Show, in full, each line of the data that contains "Blender".

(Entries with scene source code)
---+---
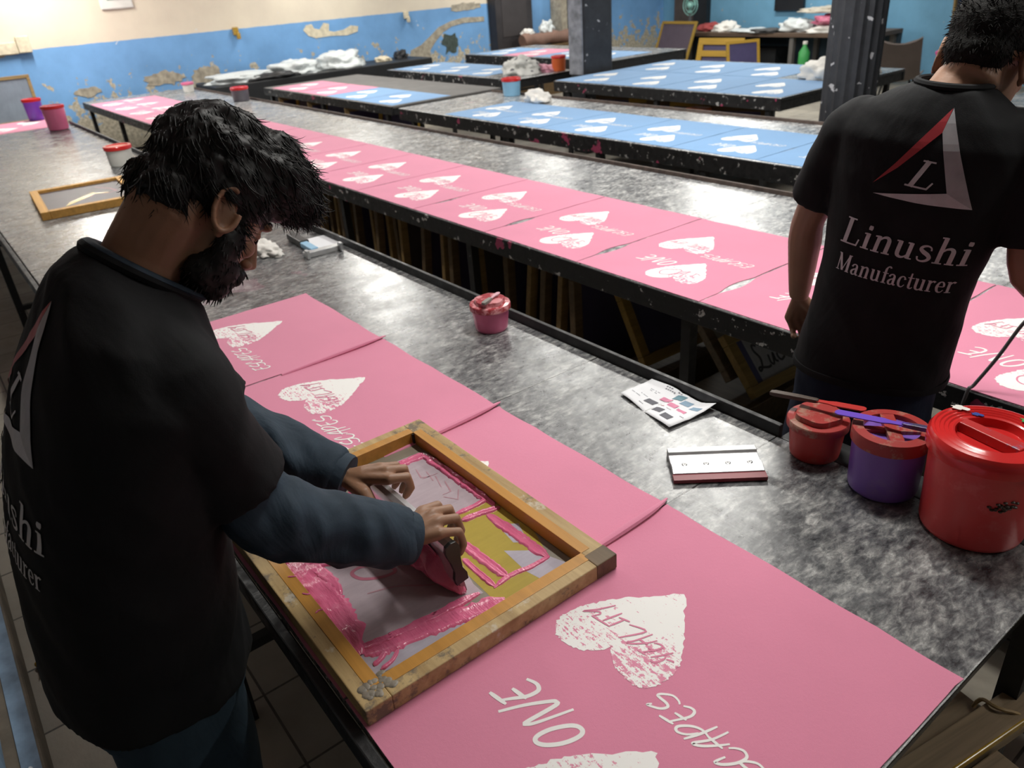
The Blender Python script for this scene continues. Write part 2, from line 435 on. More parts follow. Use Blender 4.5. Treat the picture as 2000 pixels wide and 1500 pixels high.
def m_skin(name, c):
    t = NT(name); n = t.noise(14, 5); n2 = t.noise(160, 3)
    t.set(t.ramp(n, [(0.3, tuple(x*0.86 for x in c)), (0.7, tuple(x*1.08 for x in c))]), 0.48, 0, 0.4)
    t.b.inputs['Subsurface Weight'].default_value = 0.08; t.b.inputs['Subsurface Radius'].default_value = (0.012, 0.004, 0.002)
    t.bump(t.math('ADD', n2, t.math('MULTIPLY', n, 0.5)), 0.15, 0.002); return t.m
M['skin1'] = m_skin('brown_skin', (0.29, 0.155, 0.092)); M['skin2'] = m_skin('tan_skin', (0.30, 0.165, 0.105))
def m_cloth(name, c, rough=0.85, fold=0.6, fs=(5, 5, 3)):
    t = NT(name); w = t.noise(500, 2, 0.6); f = t.noise(1.0, 4, 0.5, t.map(fs), 0.8); f2 = t.noise(16, 3)
    t.set(t.ramp(f2, [(0.3, tuple(x*0.85 for x in c)), (0.7, tuple(x*1.15 for x in c))]), rough, 0, 0.2)
    t.b.inputs['Sheen Weight'].default_value = 0.0
    b1 = t.n.new('ShaderNodeBump'); b1.inputs['Strength'].default_value = fold; b1.inputs['Distance'].default_value = 0.03; t.link(f, b1.inputs['Height'])
    b2 = t.n.new('ShaderNodeBump'); b2.inputs['Strength'].default_value = 0.25; b2.inputs['Distance'].default_value = 0.001; t.link(w, b2.inputs['Height'])
    t.link(b1.outputs[0], b2.inputs['Normal']); t.link(b2.outputs[0], t.b.inputs['Normal']); return t.m
M['tee'] = m_cloth('black_jersey', (0.0095, 0.0098, 0.0108), 0.85, 0.35)
M['shirt_blue'] = m_cloth('slate_blue_cotton', (0.028, 0.043, 0.061), 0.75, 0.35, (9, 9, 6))
M['navy'] = m_cloth('navy_cotton', (0.012, 0.017, 0.036), 0.8, 0.5)
M['teal_cloth'] = m_cloth('dark_teal_cotton', (0.026, 0.046, 0.066), 0.8, 0.5)
M['silver_print'] = plain('grey_reflective_print', (0.52, 0.515, 0.54), 0.45, var=0.12, scale=30)
M['silver_dim'] = plain('mid_grey_print', (0.36, 0.355, 0.375), 0.45, var=0.12, scale=30)
M['red_print'] = plain('dark_red_print', (0.36, 0.030, 0.040), 0.45, var=0.1)
M['hair'] = plain('black_hair', (0.0045, 0.004, 0.0038), 0.55, spec=0.32, var=0.3, scale=60)
M['hair_short'] = plain('short_black_hair', (0.006, 0.0055, 0.005), 0.7, spec=0.15, var=0.4, scale=200, bump=0.8, bscale=350)
M['eye'] = plain('eye_white', (0.5, 0.47, 0.43), 0.2, var=0.02)
M['lip'] = plain('lip_skin', (0.20, 0.075, 0.06), 0.4)
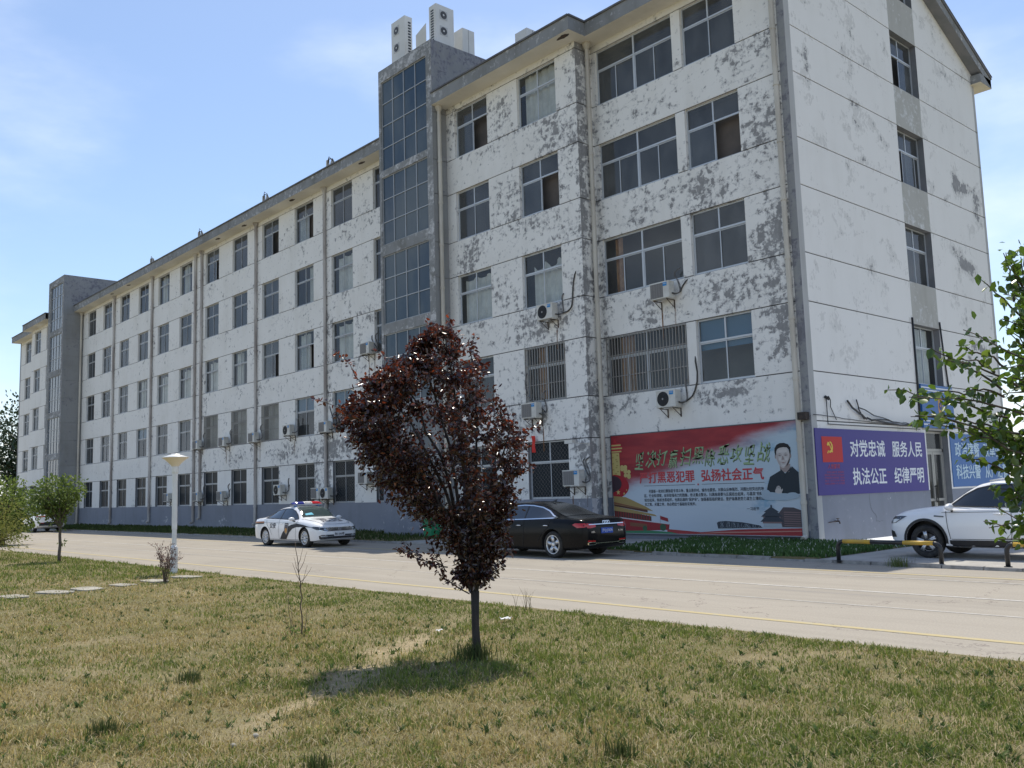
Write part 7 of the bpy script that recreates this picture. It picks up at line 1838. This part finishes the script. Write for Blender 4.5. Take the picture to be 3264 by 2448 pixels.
mb = MB(); mb.lathe([(0.320, 2.788), (0.322, 2.795), (0.21, 2.828), (0.10, 2.86), (0.095, 2.885), (0.0, 2.89)], n=36); mb.build('lamp_cap', MLW, lamp, smooth=True)
MYB, MBB = noisy('barrier_yellow', (0.58, 0.36, 0.04), (0.46, 0.30, 0.06), 6, 0.45), newmat('barrier_black', (0.02, 0.02, 0.021), 0.35)
def barrier(x0, x1, y, label):
    r = empty('barrier', ((x0 + x1) / 2, y, 0.05), 0, label, 'barrier', 'black and yellow barriers along the forecourt kerb')
    R, h, w = 0.045, 0.43, (x1 - x0) / 2; bend = 0.13
    def arc(s): return [(s * (w - bend + bend * math.sin(a)), 0, h - bend + bend * math.cos(a)) for a in np.linspace(0, PI / 2, 7)]
    for s in (-1, 1):
        mb = MB(); mb.tube(arc(s) + [(s * w, 0, -0.03)], R, 14); mb.lathe([(0.075, 0.0), (0.075, 0.012), (R, 0.014)], (s * w, 0, 0.002), n=14); mb.build('leg', MBB, r, smooth=True)
    n = 4; a0, a1 = -(w - bend), w - bend
    xs = [a0, a0 + (a1 - a0) * 0.32, a0 + (a1 - a0) * 0.68, a1]
    for (a, b, m) in ((xs[0], xs[1], MYB), (xs[1], xs[2], MBB), (xs[2], xs[3], MYB)):
        mb = MB(); mb.tube([(a, 0, h), (b, 0, h)], R * 1.01, 14); mb.build('rail', m, r, smooth=True)
    return r
barrier(3.58, 5.80, -5.44, 'black and yellow tube barrier in front of the white SUV front wheel')
barrier(7.0, 8.78, -5.30, 'second black and yellow barrier cut off by the right edge')
# stepping stones
MST = noisy('pale_stone', (0.38, 0.36, 0.305), (0.27, 0.25, 0.205), 5, 0.9, bump=0.3)
RQ = random.Random(41)
for i, (x, y, lb_) in enumerate(((-5.55, -19.55, 'pale stepping stone nearest the left edge of the lawn'), (-5.74, -18.78, 'second pale stepping stone from the left edge of the lawn'), (-5.83, -18.13, 'middle pale stepping stone of the row on the lawn'), (-6.0, -17.38, 'long pale stepping stone, fourth from the left edge'), (-6.35, -16.6, 'pale stepping stone beside the small reddish shrub'), (-6.7, -15.75, 'pale stepping stone at the foot of the lamp post'), (-5.4, -20.35, 'pale stepping stone half out of the picture at the left edge'))):
    n = 9; a = 0.38 + RQ.uniform(-.05, .08); b = 0.22 + RQ.uniform(-.03, .03)
    top = [(a * math.copysign(abs(math.cos(t)) ** 0.5, math.cos(t)) * RQ.uniform(.9, 1.05), b * math.copysign(abs(math.sin(t)) ** 0.5, math.sin(t)) * RQ.uniform(.9, 1.05)) for t in [2 * PI * k / 14 for k in range(14)]]
    z = 0.085; mb = MB(); mb.add([(p[0], p[1], z) for p in top] + [(p[0] * 1.03, p[1] * 1.03, -0.03) for p in top], [tuple(range(14))] + [(k, k + 14, (k + 1) % 14 + 14, (k + 1) % 14) for k in range(14)])
    o = mb.build('stepping_stone', MST); o.location = (x, y, 0.0); o.rotation_euler = (0, 0, math.radians(12 + RQ.uniform(-8, 8))); tag(o, lb_, 'stone', 'stepping stones across the lawn')
# green litter bin by the entrance
bn = empty('litter_bin', (-15.2, -2.44, 0.05), 0, 'green plastic bin by the entrance drive behind the purple tree', 'bin')
MBG = newmat('green_plastic', (0.02, 0.25, 0.11), 0.45)
mb = MB(); V = [(-.24, -.24, 0), (.24, -.24, 0), (.24, .24, 0), (-.24, .24, 0), (-.30, -.30, .78), (.30, -.30, .78), (.30, .30, .78), (-.30, .30, .78)]; mb.add(V, [(0, 1, 5, 4), (1, 2, 6, 5), (2, 3, 7, 6), (3, 0, 4, 7), (0, 1, 2, 3)]); mb.build('bin_body', MBG, bn)
mb = MB(); mb.box(-.32, .32, -.32, .32, .78, .85); mb.box(-.28, .28, -.28, .28, .85, .88); mb.build('lid', MBG, bn)
# litter
def scrap(name, x, y, w, label, mat, seed, cat):
    rr = random.Random(seed); n = 5; mb = MB(); P = [[(x + (i - 2) * w / 4 + rr.uniform(-w, w) * .06, y + (j - 2) * w / 4 + rr.uniform(-w, w) * .06, float(lawn_z(x, y)) + 0.03 + rr.uniform(0, w * .35)) for j in range(n)] for i in range(n)]
    for i in range(n - 1):
        for j in range(n - 1): mb.quad(P[i][j], P[i + 1][j], P[i + 1][j + 1], P[i][j + 1])
    return tag(mb.build(name, mat), label, cat)
MPAP = newmat('white_paper', (0.72, 0.72, 0.70), 0.7)
G_ = lambda u, v: None
scrap('paper_scrap', 4.62, -16.05, 0.13, 'crumpled white paper scrap on the grass left of the purple tree', MPAP, 1, 'litter')
scrap('paper_scrap', 4.75, -17.25, 0.07, 'tiny white paper scrap beside the worn track', MPAP, 2, 'litter')
def pebble(x, y, r, label, seed):
    rr = random.Random(seed); mb = MB(); n1, n2 = 6, 9; vs = []
    for i in range(n1 + 1):
        for j in range(n2): t, a = PI * i / n1, 2 * PI * j / n2; k = 1 + rr.uniform(-.12, .12); vs.append((r * k * math.sin(t) * math.cos(a), r * .8 * k * math.sin(t) * math.sin(a), r * .6 * k * math.cos(t)))
    mb.add(vs, [(i * n2 + j, i * n2 + (j + 1) % n2, (i + 1) * n2 + (j + 1) % n2, (i + 1) * n2 + j) for i in range(n1) for j in range(n2)])
    o = mb.build('pebble', MST, smooth=True); o.location = (x, y, float(lawn_z(x, y)) + r * .5); return tag(o, label, 'stone')
pebble(7.55, -21.05, 0.03, 'upper of two pale pebbles on the worn track', 1); pebble(7.72, -21.3, 0.028, 'lower of two pale pebbles on the worn track', 2)
# tufts of tall dry grass that stand out of the lawn
def tuft(x, y, n, h, tints, label, seed, spread=0.06):
    rg = np.random.default_rng(seed); X = x + rg.normal(0, spread, n); Y = y + rg.normal(0, spread, n); w = rg.dirichlet((1, 1, 1), n)
    v, f, c = blades(X, Y, lawn_z(X, Y), rg.uniform(.5, 1, n) * h, np.full(n, 0.0045), w @ np.array(tints), rg.uniform(0.05, 0.6, n), rg)
    return tag(np_mesh('grass_tuft', v, f, MBLADE, {'tint': ('FLOAT_COLOR', c)}), label, 'grass tuft', 'tall tufts in the lawn')
GT = [(0.05, 0.085, 0.025), (0.08, 0.115, 0.035), (0.12, 0.12, 0.05)]
tuft(6.40, -18.05, 260, 0.24, GT, 'dark grass tuft round the foot of the purple tree', 1, 0.10)
tuft(8.7, -21.2, 120, 0.16, GT, 'green tuft near the bottom centre of the lawn', 2); tuft(9.9, -19.7, 120, 0.17, GT, 'green tuft on the lawn right of the tree shadow', 3); tuft(5.2, -20.6, 110, 0.15, GT, 'green tuft left of the worn track', 4)
tuft(10.6, -20.4, 130, 0.16, GT, 'green tuft low on the right of the lawn', 5); tuft(12.3, -19.2, 130, 0.2, GT, 'green tuft at the right edge below the leafy tree', 6); tuft(6.6, -21.8, 120, 0.15, GT, 'green tuft at the bottom edge beside the track', 7)
tuft(5.0, -5.6, 150, 0.26, [(0.10, 0.16, 0.04), (0.14, 0.19, 0.06), (0.18, 0.17, 0.08)], 'bright green weed tuft growing from the broken kerb by the barrier', 8, 0.10)
tuft(3.9, -15.05, 14, 0.42, [(0.16, 0.14, 0.08)] * 3, 'few tall thin grass stalks at the lawn edge against the road', 9, 0.08)
def adopt(root):
    inv = root.matrix_basis.inverted()
    for c in kids(root): c.matrix_parent_inverse = inv
for r_ in (building, banner, sg, sg2, sg3): adopt(r_)
bpy.context.view_layer.update()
---+---
- _WRITTEN SOLUTION_:
The Blender Python script for this scene continues. Write part 2, from line 435 on. More parts follow. Use Blender 4.5. Treat the picture as 2000 pixels wide and 1500 pixels high.
Write part 7 of the bpy script that recreates this picture. It picks up at line 1838. This part finishes the script. Write for Blender 4.5. Take the picture to be 3264 by 2448 pixels.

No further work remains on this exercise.